At this point, Elwing
arrested Schnelz for operating a vehicle while under the influence of an
intoxicant. He performed a custodial
search and discovered the controlled substance which formed the basis for the
charge in this case. Schnelz filed a
motion to suppress the evidence, arguing that absent the administration of a
field sobriety test, the officer did not have probable cause to arrest. The trial court denied the motion. Schnelz entered a guilty plea. Judgment was entered. Schnelz now appeals.
II. DISCUSSION
The issue in this case
is whether Elwing had probable cause to arrest Schnelz. The facts are not in dispute. Accordingly, whether or not probable cause
existed to support Schnelz's warrantless arrest is a question of law that this
court reviews de novo. See
State v. Drogsvold, 104 Wis.2d 247, 256-57, 383 N.W.2d 243,
247-48 (Ct. App. 1981). Upon reviewing
the record in the instant case, this court concludes that probable cause
existed and, therefore, the arrest was legal and the evidence discovered
incident to the arrest should not be suppressed.
Probable cause requires
that the police officer have facts and circumstances within his or her
knowledge sufficient to warrant a reasonable person to conclude that the
defendant has committed, or is in the process of committing, an offense. The information available to the officer
must lead a reasonable police officer to believe that “guilt is more than a
possibility.” Probable cause includes
the “totality of the circumstances” within the officer's knowledge at the time,
though the “‘evidence need not reach the level of proof beyond a reasonable
doubt or even [show] that guilt is more likely than not.'” (Citations
omitted.) State v.
Richardson, 156 Wis.2d 128, 148, 456 N.W.2d 830, 838 (1990).
The facts present here
provided Elwing with probable cause to believe that Schnelz had committed the
offense of operating a vehicle while under the influence of an intoxicant. Schnelz admitted that he had just been at a
bar, Elwing smelled intoxicants on his breath, Schnelz's speech was slurred,
his eyes were bloodshot, he had difficulty with motor coordination and with
understanding orders, and there was an open intoxicant in Schnelz's car. These factors together, even absent a field
sobriety test, provided Elwing with probable cause to arrest Schnelz. See State v. Wille,
185 Wis.2d 673, 684, 518 N.W.2d 325, 329 (Ct. App. 1994) (field sobriety test
not always required in order to find probable cause).
Schnelz relies on dicta
in State v. Swanson, 164 Wis.2d 437, 475 N.W.2d 148 (1991)

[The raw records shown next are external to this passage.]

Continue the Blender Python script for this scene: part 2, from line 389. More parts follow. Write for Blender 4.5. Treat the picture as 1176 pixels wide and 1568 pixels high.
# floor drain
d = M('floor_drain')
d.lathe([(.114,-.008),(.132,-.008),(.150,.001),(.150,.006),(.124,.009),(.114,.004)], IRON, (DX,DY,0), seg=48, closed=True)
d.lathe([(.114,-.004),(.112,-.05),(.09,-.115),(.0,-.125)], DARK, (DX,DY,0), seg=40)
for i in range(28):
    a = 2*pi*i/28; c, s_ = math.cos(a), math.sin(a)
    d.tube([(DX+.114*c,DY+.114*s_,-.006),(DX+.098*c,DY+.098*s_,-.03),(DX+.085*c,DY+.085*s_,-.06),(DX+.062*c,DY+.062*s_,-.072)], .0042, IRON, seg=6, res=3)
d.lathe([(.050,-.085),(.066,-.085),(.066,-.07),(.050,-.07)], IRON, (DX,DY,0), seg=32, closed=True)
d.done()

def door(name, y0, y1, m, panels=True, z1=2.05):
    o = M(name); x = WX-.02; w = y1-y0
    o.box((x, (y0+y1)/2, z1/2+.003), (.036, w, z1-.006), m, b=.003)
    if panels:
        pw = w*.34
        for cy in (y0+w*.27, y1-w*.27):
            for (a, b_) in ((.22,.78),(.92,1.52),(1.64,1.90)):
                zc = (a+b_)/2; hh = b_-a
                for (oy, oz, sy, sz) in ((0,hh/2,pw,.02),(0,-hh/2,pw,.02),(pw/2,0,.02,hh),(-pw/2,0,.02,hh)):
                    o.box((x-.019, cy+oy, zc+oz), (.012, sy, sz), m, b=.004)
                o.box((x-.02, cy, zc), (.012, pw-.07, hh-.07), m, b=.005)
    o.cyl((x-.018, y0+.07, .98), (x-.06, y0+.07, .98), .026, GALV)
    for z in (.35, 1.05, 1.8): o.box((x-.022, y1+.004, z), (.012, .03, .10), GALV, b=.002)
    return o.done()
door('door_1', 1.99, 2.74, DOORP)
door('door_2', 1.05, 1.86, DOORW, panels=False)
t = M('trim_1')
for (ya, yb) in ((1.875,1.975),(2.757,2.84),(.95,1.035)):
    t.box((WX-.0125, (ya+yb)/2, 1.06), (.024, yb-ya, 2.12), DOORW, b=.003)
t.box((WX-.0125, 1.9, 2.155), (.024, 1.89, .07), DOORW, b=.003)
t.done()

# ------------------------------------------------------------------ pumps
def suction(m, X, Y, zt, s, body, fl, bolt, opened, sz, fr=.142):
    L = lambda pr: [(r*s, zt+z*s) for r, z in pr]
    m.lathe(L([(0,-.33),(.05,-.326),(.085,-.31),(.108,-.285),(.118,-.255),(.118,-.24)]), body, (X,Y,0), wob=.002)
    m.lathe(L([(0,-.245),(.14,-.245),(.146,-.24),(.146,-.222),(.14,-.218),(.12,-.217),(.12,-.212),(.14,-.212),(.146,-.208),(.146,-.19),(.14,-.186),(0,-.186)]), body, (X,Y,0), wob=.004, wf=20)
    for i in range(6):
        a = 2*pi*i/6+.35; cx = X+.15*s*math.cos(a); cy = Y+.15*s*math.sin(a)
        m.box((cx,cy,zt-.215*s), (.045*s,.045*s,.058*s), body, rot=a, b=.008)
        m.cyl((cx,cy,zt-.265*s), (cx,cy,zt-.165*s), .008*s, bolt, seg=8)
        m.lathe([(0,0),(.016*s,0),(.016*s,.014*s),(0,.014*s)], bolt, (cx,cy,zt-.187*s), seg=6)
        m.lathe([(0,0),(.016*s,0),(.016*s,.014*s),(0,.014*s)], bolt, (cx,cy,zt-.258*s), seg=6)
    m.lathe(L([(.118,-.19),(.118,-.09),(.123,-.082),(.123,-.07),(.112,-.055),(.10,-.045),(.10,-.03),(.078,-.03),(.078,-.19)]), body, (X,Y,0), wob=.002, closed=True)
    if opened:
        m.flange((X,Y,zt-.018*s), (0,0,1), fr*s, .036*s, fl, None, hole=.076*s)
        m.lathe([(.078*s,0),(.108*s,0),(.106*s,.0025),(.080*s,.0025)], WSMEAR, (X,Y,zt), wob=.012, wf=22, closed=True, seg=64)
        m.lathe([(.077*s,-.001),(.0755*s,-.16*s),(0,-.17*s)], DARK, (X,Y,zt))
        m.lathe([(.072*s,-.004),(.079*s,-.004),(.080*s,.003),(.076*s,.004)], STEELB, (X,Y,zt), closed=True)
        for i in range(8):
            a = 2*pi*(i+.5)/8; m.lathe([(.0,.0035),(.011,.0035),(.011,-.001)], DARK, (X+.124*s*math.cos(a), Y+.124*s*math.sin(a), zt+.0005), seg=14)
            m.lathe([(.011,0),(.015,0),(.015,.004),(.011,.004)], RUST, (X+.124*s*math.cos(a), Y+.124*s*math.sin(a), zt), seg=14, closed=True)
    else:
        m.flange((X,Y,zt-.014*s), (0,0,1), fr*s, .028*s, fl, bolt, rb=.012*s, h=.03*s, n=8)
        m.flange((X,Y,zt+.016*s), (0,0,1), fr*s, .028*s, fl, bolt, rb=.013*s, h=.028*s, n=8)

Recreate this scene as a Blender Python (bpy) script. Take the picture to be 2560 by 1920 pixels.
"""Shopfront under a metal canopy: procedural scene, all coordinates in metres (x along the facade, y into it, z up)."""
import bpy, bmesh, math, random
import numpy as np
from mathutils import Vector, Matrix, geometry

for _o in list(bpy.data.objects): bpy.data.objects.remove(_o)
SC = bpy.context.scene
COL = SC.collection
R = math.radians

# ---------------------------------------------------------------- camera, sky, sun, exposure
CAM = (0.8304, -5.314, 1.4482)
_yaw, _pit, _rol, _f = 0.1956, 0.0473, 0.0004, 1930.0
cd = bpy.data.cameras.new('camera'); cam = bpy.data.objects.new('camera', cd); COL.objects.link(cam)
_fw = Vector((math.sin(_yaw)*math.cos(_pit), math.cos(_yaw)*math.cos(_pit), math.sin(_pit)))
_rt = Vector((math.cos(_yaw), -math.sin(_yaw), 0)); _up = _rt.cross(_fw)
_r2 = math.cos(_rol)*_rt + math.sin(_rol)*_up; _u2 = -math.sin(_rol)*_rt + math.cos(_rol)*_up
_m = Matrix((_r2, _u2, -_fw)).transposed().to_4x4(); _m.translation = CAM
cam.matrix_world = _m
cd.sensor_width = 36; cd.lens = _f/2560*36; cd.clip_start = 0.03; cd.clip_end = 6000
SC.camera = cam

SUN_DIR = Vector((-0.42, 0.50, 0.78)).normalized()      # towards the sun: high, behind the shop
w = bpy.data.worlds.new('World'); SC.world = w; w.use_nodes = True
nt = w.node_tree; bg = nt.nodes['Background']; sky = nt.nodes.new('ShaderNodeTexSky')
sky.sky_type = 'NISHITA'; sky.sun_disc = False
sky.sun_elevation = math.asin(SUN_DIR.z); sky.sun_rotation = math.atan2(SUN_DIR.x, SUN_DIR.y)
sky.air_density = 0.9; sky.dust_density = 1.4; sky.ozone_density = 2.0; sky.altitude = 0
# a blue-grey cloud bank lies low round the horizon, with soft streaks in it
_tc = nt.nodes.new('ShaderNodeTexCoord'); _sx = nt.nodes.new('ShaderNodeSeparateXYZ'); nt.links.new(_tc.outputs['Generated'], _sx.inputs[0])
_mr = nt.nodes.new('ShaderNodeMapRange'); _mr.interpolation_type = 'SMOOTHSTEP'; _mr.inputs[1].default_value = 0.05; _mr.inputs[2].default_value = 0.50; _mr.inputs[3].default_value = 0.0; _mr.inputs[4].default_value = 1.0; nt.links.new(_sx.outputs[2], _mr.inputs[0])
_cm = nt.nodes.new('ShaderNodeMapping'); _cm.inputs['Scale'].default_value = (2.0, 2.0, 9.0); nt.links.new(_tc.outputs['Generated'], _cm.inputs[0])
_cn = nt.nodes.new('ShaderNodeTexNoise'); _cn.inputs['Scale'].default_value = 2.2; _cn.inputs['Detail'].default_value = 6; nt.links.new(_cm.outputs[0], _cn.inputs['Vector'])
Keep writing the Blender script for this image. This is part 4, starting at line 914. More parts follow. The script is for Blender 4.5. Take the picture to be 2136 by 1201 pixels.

to support his argument that absent a field sobriety test, an officer does not
have probable cause to make the arrest.
Although this court acknowledges that Swanson does contain
certain language that seems to support Schnelz's argument, this language has
been qualified by Wille.
Whether probable cause exists is assessed on a case-by-case basis. Id. Sometimes a field sobriety test is required to establish probable
cause and sometimes it is not. Id. This court concludes that all of the facts
present in the instant case were sufficient to establish probable cause without
requiring field sobriety tests.
Therefore, the trial court did not err in denying Schnelz's motion to
suppress.
By the Court.—Judgment
affirmed.
This opinion will not be
published. See Rule 809.23(1)(b)4, Stats.